Der Subtext seines Kommens lautet aber über ein Restrukturierungsmandat hinaus: die Stadt am Rhein "heim ins Reich" zu holen, in das Reich seiner Partei, der SVP.
Das Mandat, das er von den Herren Wagner und Tettamanti erhalten hat, ist so etwas wie ein mediales Ermächtigungsgesetz.
In einem historisch überholten, aus der Zeit des 2.Weltkriegs stammenden Verständnis der Willensnation als homogenem Nationalstaat, als Staat nach seinen, Blochers Vorestellungen, was die Schweiz sein muss, aus einem fundamentalistischen persönlichen Sendungsbewusstsein heraus, betreibt Christoph Blocher das, was in letzter Konsequenz zum Zerfall ebendieser Willensnation führen muss. Meinungsdiktat, Populismus, grenzenlose Polarisierung, Zerstörung aller Kräfte der Mitte sind die Instrumente, auf welchen Blocher und seine postfaschistische Gefolgschaft virtuos spielen.

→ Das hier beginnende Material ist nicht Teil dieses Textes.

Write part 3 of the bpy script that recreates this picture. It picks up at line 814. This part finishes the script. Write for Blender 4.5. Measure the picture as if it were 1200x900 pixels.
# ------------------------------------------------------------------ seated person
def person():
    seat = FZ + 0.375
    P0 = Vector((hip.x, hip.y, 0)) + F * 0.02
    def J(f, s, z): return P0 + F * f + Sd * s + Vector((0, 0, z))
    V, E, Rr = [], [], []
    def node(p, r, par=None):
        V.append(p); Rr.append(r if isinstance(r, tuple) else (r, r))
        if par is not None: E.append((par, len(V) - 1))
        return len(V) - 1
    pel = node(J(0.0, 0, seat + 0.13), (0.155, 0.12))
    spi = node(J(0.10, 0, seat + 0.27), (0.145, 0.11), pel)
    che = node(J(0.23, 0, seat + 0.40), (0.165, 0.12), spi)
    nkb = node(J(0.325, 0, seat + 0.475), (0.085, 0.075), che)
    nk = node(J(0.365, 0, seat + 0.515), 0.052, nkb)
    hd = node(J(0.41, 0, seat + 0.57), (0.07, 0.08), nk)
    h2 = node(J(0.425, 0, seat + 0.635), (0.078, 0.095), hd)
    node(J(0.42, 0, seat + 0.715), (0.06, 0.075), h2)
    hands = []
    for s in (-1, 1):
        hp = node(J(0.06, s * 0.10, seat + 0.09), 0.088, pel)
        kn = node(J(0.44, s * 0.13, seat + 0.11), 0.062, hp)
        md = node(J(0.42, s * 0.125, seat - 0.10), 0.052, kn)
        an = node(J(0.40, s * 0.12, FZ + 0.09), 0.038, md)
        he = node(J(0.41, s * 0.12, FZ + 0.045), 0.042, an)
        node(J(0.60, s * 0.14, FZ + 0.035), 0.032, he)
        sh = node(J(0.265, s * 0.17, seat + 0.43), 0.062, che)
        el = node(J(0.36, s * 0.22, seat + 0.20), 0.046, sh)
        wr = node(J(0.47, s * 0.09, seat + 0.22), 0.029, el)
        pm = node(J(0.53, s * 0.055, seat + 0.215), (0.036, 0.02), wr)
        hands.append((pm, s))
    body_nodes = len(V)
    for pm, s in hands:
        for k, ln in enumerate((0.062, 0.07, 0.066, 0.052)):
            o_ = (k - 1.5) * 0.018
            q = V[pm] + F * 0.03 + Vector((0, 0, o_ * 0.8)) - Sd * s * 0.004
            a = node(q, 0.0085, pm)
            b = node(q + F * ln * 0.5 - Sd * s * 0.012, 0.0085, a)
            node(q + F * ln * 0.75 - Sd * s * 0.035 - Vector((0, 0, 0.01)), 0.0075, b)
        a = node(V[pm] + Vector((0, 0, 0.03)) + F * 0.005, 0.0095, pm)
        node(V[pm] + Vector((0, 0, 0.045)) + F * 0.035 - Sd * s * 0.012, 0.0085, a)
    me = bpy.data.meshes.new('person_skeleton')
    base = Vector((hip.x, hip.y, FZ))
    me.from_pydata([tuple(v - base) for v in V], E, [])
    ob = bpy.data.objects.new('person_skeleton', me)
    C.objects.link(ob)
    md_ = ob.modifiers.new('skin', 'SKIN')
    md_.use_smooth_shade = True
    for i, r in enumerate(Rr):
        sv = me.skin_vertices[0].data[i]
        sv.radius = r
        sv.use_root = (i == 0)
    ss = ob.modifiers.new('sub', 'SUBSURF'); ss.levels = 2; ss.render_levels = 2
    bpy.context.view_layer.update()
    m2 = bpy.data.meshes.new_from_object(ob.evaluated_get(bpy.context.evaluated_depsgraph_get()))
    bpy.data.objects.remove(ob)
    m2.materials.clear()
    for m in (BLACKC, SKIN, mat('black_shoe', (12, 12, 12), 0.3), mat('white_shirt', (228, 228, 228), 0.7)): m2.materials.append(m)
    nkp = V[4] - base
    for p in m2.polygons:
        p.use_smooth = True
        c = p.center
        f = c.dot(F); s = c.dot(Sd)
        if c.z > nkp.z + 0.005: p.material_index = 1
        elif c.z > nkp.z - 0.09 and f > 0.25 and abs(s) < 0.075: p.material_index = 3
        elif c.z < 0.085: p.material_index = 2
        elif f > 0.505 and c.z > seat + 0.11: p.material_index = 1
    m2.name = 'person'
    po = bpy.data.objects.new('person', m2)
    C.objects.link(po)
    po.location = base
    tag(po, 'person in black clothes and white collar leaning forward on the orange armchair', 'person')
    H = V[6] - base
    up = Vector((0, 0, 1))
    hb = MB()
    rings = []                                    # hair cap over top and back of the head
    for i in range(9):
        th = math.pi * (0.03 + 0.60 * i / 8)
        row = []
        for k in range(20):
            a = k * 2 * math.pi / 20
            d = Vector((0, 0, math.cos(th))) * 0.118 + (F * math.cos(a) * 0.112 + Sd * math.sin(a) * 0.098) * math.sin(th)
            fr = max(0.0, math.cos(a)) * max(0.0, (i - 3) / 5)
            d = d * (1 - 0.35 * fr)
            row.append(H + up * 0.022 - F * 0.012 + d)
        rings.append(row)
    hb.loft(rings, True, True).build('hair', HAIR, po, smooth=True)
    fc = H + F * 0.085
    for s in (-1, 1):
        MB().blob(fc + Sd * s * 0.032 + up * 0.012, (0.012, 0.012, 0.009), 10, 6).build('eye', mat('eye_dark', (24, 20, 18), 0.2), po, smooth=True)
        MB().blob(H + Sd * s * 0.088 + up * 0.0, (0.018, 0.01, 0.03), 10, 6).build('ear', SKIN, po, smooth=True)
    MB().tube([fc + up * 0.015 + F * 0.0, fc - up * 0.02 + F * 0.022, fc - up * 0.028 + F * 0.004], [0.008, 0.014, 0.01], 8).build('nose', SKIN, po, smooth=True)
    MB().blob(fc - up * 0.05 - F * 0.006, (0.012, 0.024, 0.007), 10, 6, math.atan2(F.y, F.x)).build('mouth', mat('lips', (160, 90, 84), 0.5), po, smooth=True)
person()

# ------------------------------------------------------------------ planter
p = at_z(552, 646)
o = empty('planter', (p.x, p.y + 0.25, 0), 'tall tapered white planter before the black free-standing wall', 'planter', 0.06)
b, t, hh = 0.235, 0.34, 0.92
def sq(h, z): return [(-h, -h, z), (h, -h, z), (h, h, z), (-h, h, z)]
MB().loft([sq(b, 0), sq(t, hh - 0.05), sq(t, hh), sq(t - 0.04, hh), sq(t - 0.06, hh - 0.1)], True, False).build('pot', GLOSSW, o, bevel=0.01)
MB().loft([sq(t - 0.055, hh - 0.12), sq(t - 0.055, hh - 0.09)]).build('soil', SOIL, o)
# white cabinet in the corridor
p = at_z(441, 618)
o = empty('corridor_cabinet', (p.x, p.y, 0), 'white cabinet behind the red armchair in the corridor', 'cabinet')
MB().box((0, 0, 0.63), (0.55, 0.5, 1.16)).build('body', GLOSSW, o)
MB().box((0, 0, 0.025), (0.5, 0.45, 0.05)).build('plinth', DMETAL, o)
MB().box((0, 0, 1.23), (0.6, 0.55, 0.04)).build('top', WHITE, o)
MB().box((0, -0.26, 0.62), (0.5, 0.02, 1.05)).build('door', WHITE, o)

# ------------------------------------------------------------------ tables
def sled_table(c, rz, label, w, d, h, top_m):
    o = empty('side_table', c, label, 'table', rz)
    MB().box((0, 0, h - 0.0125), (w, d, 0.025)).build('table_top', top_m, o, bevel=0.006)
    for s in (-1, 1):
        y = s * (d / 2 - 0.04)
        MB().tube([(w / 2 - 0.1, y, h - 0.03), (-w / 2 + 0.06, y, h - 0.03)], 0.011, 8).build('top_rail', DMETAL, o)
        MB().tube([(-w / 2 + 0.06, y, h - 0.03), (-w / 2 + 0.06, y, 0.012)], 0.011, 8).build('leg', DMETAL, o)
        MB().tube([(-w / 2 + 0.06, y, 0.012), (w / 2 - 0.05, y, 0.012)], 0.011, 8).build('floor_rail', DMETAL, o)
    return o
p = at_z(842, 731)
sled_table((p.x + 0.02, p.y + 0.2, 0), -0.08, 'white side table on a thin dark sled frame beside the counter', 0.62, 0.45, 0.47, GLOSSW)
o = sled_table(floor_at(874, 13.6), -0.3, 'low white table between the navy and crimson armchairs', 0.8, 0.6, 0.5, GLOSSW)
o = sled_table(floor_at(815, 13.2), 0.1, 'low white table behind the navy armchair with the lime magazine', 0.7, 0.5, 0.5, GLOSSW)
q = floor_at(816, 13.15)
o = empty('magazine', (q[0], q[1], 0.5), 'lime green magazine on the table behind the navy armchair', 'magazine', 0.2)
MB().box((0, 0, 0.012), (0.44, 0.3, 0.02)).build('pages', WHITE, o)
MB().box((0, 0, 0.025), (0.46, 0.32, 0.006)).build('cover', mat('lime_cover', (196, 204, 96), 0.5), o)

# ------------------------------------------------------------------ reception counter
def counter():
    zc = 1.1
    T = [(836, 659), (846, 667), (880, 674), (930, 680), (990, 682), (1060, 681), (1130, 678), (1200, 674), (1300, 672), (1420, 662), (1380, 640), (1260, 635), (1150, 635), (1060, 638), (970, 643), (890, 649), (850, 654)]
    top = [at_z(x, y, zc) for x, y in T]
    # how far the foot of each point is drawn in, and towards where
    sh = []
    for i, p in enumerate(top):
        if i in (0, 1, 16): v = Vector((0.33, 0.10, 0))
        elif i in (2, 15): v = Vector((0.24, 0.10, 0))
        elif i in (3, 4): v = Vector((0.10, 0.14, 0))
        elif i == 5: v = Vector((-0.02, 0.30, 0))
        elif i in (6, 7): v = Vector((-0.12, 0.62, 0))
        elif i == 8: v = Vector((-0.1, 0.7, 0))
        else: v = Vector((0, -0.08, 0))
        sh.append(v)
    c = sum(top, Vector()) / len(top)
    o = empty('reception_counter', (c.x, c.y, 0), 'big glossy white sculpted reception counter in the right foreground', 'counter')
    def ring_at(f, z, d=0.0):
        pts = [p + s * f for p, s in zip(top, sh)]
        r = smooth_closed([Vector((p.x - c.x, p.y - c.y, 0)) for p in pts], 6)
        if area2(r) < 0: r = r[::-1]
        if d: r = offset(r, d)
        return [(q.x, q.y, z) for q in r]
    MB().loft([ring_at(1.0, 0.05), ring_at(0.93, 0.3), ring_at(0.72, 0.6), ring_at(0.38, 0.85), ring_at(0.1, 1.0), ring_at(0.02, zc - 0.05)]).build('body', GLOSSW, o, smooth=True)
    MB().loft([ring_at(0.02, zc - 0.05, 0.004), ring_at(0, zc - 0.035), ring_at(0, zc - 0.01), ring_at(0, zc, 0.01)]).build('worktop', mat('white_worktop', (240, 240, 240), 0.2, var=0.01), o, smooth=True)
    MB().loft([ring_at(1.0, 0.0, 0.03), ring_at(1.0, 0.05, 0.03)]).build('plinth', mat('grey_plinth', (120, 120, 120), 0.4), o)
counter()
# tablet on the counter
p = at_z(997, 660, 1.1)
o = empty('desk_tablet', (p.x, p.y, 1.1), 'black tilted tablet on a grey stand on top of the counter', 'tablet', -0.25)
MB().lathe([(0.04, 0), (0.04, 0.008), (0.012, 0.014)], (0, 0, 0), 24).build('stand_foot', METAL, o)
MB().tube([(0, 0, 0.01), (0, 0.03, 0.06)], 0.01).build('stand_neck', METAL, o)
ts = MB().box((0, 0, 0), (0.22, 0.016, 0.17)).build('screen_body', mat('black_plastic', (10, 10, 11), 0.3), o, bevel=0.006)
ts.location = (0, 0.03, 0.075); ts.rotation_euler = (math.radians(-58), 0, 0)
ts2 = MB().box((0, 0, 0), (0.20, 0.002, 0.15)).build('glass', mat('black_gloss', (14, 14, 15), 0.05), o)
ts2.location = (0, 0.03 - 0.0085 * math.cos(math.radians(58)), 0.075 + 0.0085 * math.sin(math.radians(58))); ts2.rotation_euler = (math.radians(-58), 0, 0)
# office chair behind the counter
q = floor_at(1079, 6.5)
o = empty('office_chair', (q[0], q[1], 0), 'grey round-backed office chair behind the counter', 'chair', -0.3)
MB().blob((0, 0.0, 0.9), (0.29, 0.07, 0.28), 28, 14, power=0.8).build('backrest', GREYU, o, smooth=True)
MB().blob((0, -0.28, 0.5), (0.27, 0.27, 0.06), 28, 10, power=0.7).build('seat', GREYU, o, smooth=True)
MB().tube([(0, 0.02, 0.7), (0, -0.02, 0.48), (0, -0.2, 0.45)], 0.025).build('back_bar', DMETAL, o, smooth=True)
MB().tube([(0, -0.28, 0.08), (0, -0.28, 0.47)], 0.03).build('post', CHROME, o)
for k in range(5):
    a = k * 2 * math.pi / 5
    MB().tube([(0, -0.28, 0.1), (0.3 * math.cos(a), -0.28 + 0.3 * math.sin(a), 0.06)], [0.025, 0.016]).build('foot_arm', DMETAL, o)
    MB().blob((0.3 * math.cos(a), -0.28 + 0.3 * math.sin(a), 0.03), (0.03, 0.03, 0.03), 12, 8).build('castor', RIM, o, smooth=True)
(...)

"Die Schweiz, das kleine Stachelschwein, das holen wir auf dem Heinweg heim" hiess es einst im nationalsozialistischen Deutschland. Christoph Blocher möchte sich Basel als Dessert (die Läckerli hat er schon) gönnen, nachdem er mit dem Rest der Schweiz fertig geworden ist. Was er von den Welschen hält, hat er nach der EWR-Abstimmung deutlich genug gesagt: "Diese Franzosen...". Notfalls wird er sich mit einem deutschsprachigen geistigen Réduit zufrieden geben.